Em breve, seremos surpreendidos pelo rombo nas contas públicas federais e conheceremos o que restou verdadeiramente do orçamento para 2023 que, seguramente, trará um ano com sérias dificuldades fiscais e exigência de recursos para cobrir as mazelas sociais que se agravaram nos últimos anos.
E Lula não tem ilusão, ao contrário, tem plena consciência do que lhe espera no alto de seus 77 anos de idade, ao dizer, em seu discurso que “O desafio é imenso. É preciso reconstruir este país em todas as suas dimensões. Na política, na economia, na gestão pública, na harmonia institucional, nas relações internacionais e, sobretudo, no cuidado com os mais necessitados”.
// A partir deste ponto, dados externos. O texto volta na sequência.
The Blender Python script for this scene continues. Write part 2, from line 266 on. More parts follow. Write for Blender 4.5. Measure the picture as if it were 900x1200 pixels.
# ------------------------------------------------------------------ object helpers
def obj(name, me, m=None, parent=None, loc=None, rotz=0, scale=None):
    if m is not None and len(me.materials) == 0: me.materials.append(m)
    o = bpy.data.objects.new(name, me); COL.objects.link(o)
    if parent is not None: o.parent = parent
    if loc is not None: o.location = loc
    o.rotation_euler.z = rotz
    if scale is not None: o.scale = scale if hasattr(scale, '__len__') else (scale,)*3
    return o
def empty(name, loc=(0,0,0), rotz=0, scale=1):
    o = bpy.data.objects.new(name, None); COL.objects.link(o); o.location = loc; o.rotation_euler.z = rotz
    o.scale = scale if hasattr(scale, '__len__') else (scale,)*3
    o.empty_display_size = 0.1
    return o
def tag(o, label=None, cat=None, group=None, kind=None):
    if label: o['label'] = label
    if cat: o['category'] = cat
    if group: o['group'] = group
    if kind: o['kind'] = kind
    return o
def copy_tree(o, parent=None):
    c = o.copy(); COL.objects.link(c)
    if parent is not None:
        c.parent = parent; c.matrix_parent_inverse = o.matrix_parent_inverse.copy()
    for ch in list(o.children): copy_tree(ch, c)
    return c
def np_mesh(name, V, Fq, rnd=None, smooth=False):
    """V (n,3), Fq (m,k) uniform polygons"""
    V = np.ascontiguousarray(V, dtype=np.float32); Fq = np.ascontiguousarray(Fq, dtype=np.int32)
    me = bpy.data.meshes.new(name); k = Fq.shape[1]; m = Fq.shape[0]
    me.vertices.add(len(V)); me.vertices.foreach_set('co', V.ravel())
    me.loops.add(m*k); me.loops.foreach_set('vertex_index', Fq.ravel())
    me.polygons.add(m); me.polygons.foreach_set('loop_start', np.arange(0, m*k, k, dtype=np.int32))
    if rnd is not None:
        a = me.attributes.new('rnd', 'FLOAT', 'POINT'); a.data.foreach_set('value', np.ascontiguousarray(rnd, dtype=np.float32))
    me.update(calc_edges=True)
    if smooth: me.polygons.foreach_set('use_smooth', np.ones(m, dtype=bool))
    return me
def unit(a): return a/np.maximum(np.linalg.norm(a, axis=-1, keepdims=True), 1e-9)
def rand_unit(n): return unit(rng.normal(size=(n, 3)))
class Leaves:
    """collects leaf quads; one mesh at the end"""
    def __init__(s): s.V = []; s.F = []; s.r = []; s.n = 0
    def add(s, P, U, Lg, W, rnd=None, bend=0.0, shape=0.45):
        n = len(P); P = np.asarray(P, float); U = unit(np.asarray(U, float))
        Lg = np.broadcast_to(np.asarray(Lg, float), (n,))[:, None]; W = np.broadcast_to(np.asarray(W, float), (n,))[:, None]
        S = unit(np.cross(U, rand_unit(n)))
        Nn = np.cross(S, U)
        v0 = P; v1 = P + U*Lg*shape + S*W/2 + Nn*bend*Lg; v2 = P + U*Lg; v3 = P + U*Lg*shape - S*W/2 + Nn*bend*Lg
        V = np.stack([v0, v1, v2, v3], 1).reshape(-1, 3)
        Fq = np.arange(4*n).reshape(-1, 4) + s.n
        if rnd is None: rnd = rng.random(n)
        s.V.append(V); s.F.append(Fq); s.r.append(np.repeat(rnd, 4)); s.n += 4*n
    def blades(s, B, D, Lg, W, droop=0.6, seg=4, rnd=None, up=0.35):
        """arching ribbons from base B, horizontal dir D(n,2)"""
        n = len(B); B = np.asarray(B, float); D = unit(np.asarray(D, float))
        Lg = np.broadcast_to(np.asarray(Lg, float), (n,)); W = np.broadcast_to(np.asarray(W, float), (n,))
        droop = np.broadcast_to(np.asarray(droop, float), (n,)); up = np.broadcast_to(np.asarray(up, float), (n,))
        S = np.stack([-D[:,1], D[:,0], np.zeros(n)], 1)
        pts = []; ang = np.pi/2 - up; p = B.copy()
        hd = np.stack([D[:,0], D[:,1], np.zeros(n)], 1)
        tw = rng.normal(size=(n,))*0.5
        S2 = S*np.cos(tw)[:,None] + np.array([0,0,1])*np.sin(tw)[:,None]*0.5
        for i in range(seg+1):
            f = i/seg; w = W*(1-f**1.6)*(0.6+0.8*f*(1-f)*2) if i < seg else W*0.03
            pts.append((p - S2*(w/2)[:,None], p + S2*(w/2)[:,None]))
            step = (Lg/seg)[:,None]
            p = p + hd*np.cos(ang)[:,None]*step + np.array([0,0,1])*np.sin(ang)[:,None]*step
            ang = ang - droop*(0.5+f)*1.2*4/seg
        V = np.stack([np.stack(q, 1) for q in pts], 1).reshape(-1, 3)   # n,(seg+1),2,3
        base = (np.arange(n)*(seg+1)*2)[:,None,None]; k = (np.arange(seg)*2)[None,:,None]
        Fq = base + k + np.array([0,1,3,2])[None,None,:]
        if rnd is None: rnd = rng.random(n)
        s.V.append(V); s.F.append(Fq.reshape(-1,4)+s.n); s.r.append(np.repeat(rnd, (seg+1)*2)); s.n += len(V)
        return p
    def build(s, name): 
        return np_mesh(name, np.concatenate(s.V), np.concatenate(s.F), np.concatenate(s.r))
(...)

Lula demonstra profundidade e reflexão cristã ao dizer que “É preciso reconstruir a própria alma deste país. Recuperar a generosidade, a solidariedade, o respeito às diferenças e o amor ao próximo.” Lula passou 20 meses preso em Curitiba e seu ex-carcereiro e chefe do Núcleo de Operações da Polícia Federal, declarou apoio ao candidato no segundo turno das eleições presidenciais. Jorge Chastalo Filho foi, seguramente, a pessoa que mais conviveu de perto com Lula no presídio. Não teria porquê tomar partido, mas assim o fez.
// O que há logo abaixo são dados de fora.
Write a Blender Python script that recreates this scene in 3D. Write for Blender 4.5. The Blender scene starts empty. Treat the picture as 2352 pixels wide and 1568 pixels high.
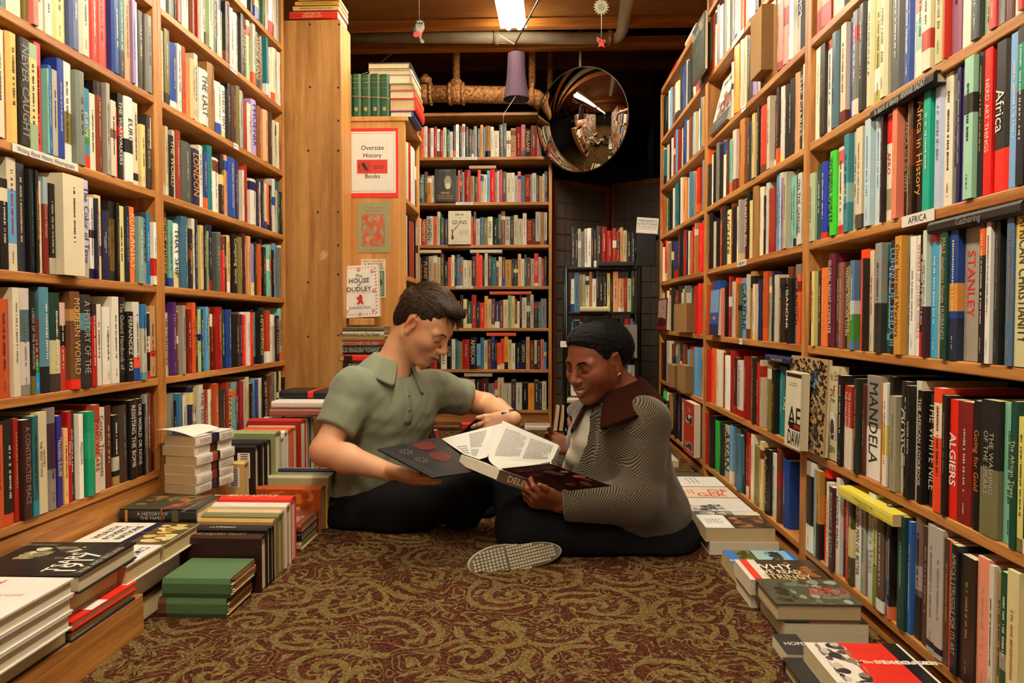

Não faltaram demonstrações de confiança na capacidade de Lula restabelecer as bases civilizatórias corroídas nos últimos oito anos. Cabe aos políticos, aos governantes e à sociedade unirem-se em prol de algo maior: a construção de uma nação que há mais de 500 anos insiste em ser bem menor do que poderia ser.
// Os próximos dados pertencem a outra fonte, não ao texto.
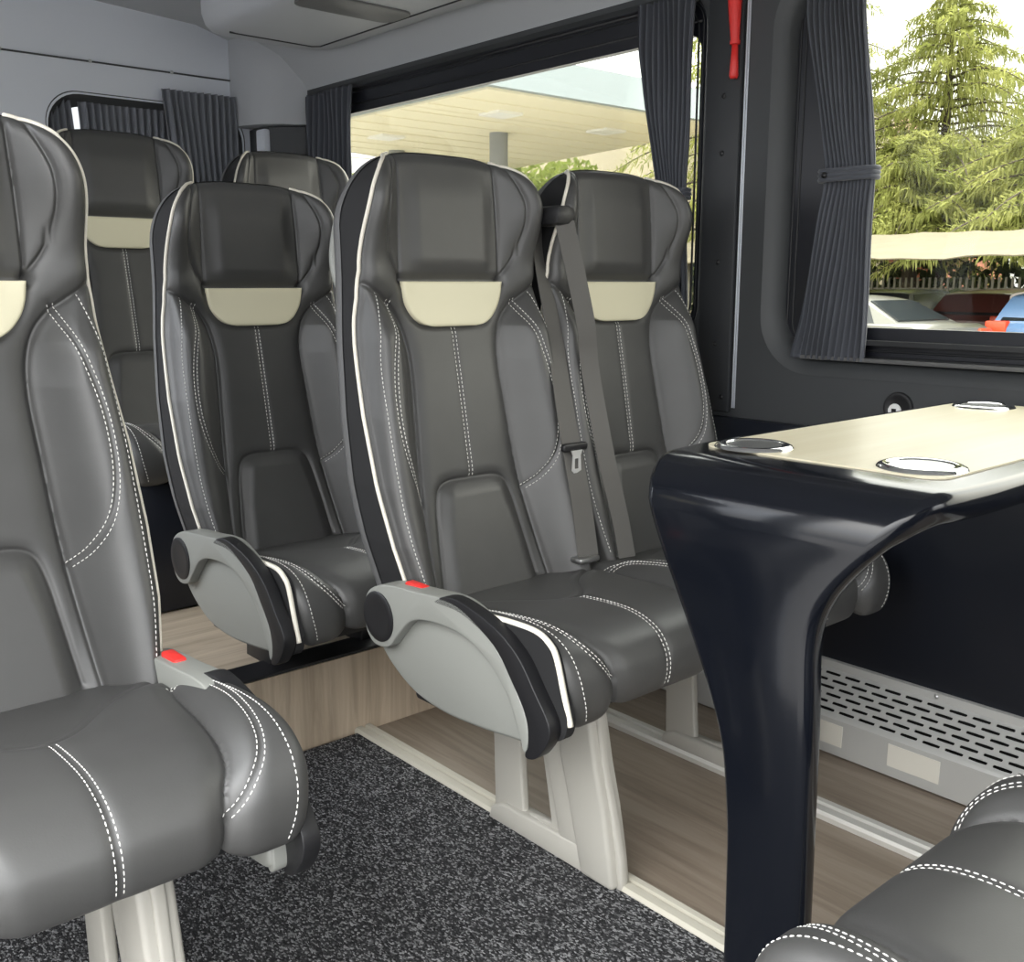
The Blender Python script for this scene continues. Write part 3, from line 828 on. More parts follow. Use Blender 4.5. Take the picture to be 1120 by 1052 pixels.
# window 1 (rear) and window 2 (near)
GL = {}
def window(n, h, r, g, rings):
    a0, a1, b0, b1 = h; w = struct(reveal(a0, a1, b0, b1, r, rings, M['wall_dark'], 'window_%d' % n, None))
    i = rings[-1][1]; dx = rings[-1][0]
    fr = bm_obj('window_frame', plate(rrect(a0 + i - .002, a1 - i + .002, b0 + i - .002, b1 - i + .002, .06, 8), XW + dx - .004, XW + dx + .018, [rrect(g[0], g[1], g[2], g[3], .035, 8)]), M['frame'], w)
    gk = MB()
    for ins in (.004, .018):
        gk.tube([(XW + dx - .004, p[0], p[1]) for p in rrect(a0 + i + ins, a1 - i - ins, b0 + i + ins, b1 - i - ins, .06, 10)], .0028, 6, True)
    gk.build('window_gasket', M['rubber'], w, True)
    gl = boxo('window_pane', XW + dx + .006, XW + dx + .010, g[0] - .004, g[1] + .004, g[2] - .004, g[3] + .004, M['glass'], w)
    gl.data.materials[0] = M['glass']
    return w
w1 = window(1, (1.578, 3.37, .865, 1.668), .085, (1.60, 3.33, .915, 1.572), ((-.001, 0), (.006, .004), (.012, .012)))
w2 = window(2, (-1.5, 1.392, .805, 1.668), .13, (-1.44, 1.238, .908, 1.60), ((-.002, -.004), (.002, .006), (.010, .018), (.024, .030), (.045, .036)))
# thin slider rail along the frames
for w, y0, y1, z in ((w2, -1.43, 1.32, .872), (w1, 1.61, 3.32, .885)):
    boxo('slider_rail', XW + .012, XW + .026 + (.03 if w is w2 else 0), y0, y1, z, z + .010, M['rubber'], w)
boxo('window_sill', XW + .002, XW + .030, -1.36, 1.29, .836, .845, M['silver_edge'], w2, .002)
m1 = MB(); m1.tube([(XW + .010, 1.60, 1.60), (XW + .010, 3.33, 1.60)], .004, 6); m1.tube([(XW + .008, 1.60, 1.648), (XW + .008, 3.33, 1.648)], .005, 6); m1.build('curtain_track', M['rubber'], w1, True)

# panels laid on the right wall
low = struct(boxo('wall_right_lower', 1.956, XW, -1.85, 1.852, .17, .690, M['panel_black'], None, .006))
pl_ = struct(boxo('trim_3', XW - .012, XW + .004, 1.470, 1.566, .70, 1.70, M['pillar'], None, .004))
sm = MB()
for y in (1.4640, 1.4585): sm.tube([(XW - .002, y, .71), (XW - .002, y, 1.69)], .0022, 6)
struct(sm.build('trim_4', M['wall_grey'], None, True))
for z in (1.42, 1.295, 1.05, .86, .735):
    s_ = MB(); s_.lathe([(0, XW - .0145), (.005, XW - .014), (.0065, XW - .0115)], (0, 1.515 if z != .735 else 1.49, z), 'x', 14); s_.build('screw', M['black_plastic'], pl_, True)
struct(boxo('trim_5', XW - .010, XW + .004, 1.60, 3.55, .70, .85, M['pillar'], None, .004))
# rear pillar linings
for k, (pl, z0, z1, m) in enumerate(((((XW + .004, 3.40), (1.90, 3.47), (1.87, 3.54), (1.87, 3.62), (XW + .004, 3.62)), .19, 1.560, 'wall_dark'), (((XW + .004, 3.378), (1.90, 3.42), (1.84, 3.48), (1.81, 3.55), (1.80, 3.62), (XW + .004, 3.62)), 1.565, 1.96, 'duct'))):
    v, f = loft([[(x, y, z) for x, y in pl] for z in (z0, z1)], True, (True, True)); struct(sharp(obj('trim_%d' % (6 + k), v, f, M[m]), 40))
struct(boxo('trim_9', 1.862, 1.90, 3.50, 3.56, 1.28, 1.555, M['wall_grey'], None, .008))

# upper cove and ceiling
cv = [(XW + .004, 1.668), (XW - .002, 1.690), (XW - .016, 1.715), (XW - .045, 1.752), (XW - .085, 1.80), (XW - .16, 1.86), (XW - .30, 1.90), (1.2, 1.93), (.6, 1.93), (.15, 1.90), (-.06, 1.80), (-.10, 1.80), (-.10, 2.0), (XW + .10, 2.0), (XW + .10, 1.668)]
v, f = loft([[(a, y, b) for a, b in cv] for y in (-1.9, 3.70)], True, (True, True))
struct(sharp(obj('ceiling', v, f, M['roof']), 30))

# overhead duct with a vent
t = thing('overhead_duct', 'grey overhead air duct along the ceiling above the windows', 'air duct', (0, 0, 0))
pr = [(1.44, 1.93), (1.44, 1.80), (1.452, 1.765), (1.475, 1.748), (1.52, 1.742), (1.80, 1.742), (1.86, 1.748), (1.92, 1.768), (1.945, 1.80), (1.90, 1.93)]
loops = []
for yy, sc in ((-1.6, 1), (3.02, 1), (3.06, .985), (3.085, .95), (3.092, .90)):
    loops.append([(1.69 + (a - 1.69) * sc, yy, 1.86 + (b - 1.86) * sc) for a, b in pr])
v, f = loft(loops, True, (True, True)); sharp(obj('housing', v, f, M['duct'], t), 35)
mb = MB(); mb.tube([(1.50, 3.0, 1.7415), (1.78, 3.0, 1.7415), (1.80, 2.98, 1.7415), (1.80, -1.5, 1.7415)], .003, 6); mb.build('seam_bead', M['rubber'], t, True)
for yv in (2.52, 1.6):
    g = bm_obj('air_vent', bevel_bm(plate(rrect(-.16, .16, -.07, .07, .04, 6), 0, .008), .003, 2), M['silver_edge'], t, True, 40)
    g.rotation_euler = (0, PI / 2, PI / 2); g.location = (1.63, yv, 1.7435)
    mv = MB()
    for k in range(6): mv.box(-.010, -.001, -.13, .13, -.055 + k * .02, -.047 + k * .02)
    mv.build('louvre', M['black_plastic'], g)
    rim = MB(); rim.tube([(-.001, a, b) for a, b in rrect(-.155, .155, -.065, .065, .038, 8)], .004, 6, True); rim.build('vent_rim', M['steel'], g, True)

# rear wall with the tailgate window
def rear_panel():
    outer = [(-.1, .15), (XW + .08, .15), (XW + .08, 2.0), (-.1, 2.0)]; hole = rrect(1.15, 1.84, 1.08, 1.62, .11, 8)
    bm = plate(outer, 0, .06, [hole]); kill = []
    for f in bm.faces:
        c = f.calc_center_median()
        pass
    bmesh.ops.transform(bm, matrix=Matrix(((0, 1, 0, 0), (1, 0, 0, 0), (0, 0, 1, 0), (0, 0, 0, 1))), verts=bm.verts[:])
    return bm
YR = 3.62
rb = struct(bm_obj('wall_rear', rear_panel(), M['wall_grey'])); rb.location.y = YR
rw = [[(p[0], YR + d, p[1]) for p in rrect(1.15 + i, 1.84 - i, 1.08 + i, 1.62 - i, .11, 10)] for d, i in ((-.002, -.008), (.004, .0), (.03, .012), (.07, .03))]
v, f = loft(rw); w3 = struct(sharp(obj('window_3', v, f, M['wall_dark']), 40))
gl = boxo('window_pane', 1.17, 1.82, YR + .066, YR + .070, 1.10, 1.60, M['glass_dark'], w3)
sb = struct(boxo('trim_8', .2, 1.80, YR - .005, YR + .002, 1.724, 1.729, M['wall_dark']))
for x in (1.02, 1.30, 1.58):
    s_ = MB(); s_.lathe([(0, -.006), (.005, -.005), (.006, 0)], (x, YR - .004, 1.727), 'y', 12); s_.build('screw', M['steel'], sb, True)
wl = plate([(1.25, -.1), (3.68, -.1), (3.68, 2.0), (1.25, 2.0)], -.16, -.10, [rrect(1.40, 3.50, .78, 1.66, .09, 6)])  # unseen left wall, its window opening added to brighten the rear seats
struct(bm_obj('wall_left', wl, M['wall_grey']))
w4 = struct(bm_obj('window_4', plate(rrect(1.39, 3.51, .77, 1.67, .09, 6), -.15, -.11, [rrect(1.42, 3.48, .80, 1.64, .07, 6)]), M['frame']))  # added window, out of view, letting daylight onto the rear rows
boxo('window_pane', -.135, -.131, 1.41, 3.49, .79, 1.65, M['glass_clear'], w4)
struct(boxo('wall_left_header', -.16, -.10, -.75, 1.25, 1.80, 2.0, M['wall_grey']))
struct(boxo('wall_left_front', -.16, -.10, -1.9, -.75, -.1, .95, M['wall_dark']))
struct(boxo('wall_front_lower', -.16, XW + .08, -1.96, -1.9, -.1, .80, M['wall_dark']))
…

Que a esperança sem ingenuidade nos conduza a tempos, embora ainda difíceis e penosos, mais dignos e compatíveis com tudo que essa nação pode oferecer de melhor para seus cidadãos, para seu meio ambiente e para o legado de sua história no mundo.
Que a esperança sem ingenuidade nos conduza a tempos, embora ainda difíceis e penosos, mais dignos e compatíveis com tudo que essa nação pode oferecer de melhor para seus cidadãos, para seu meio ambiente e para o legado de sua história no mundo.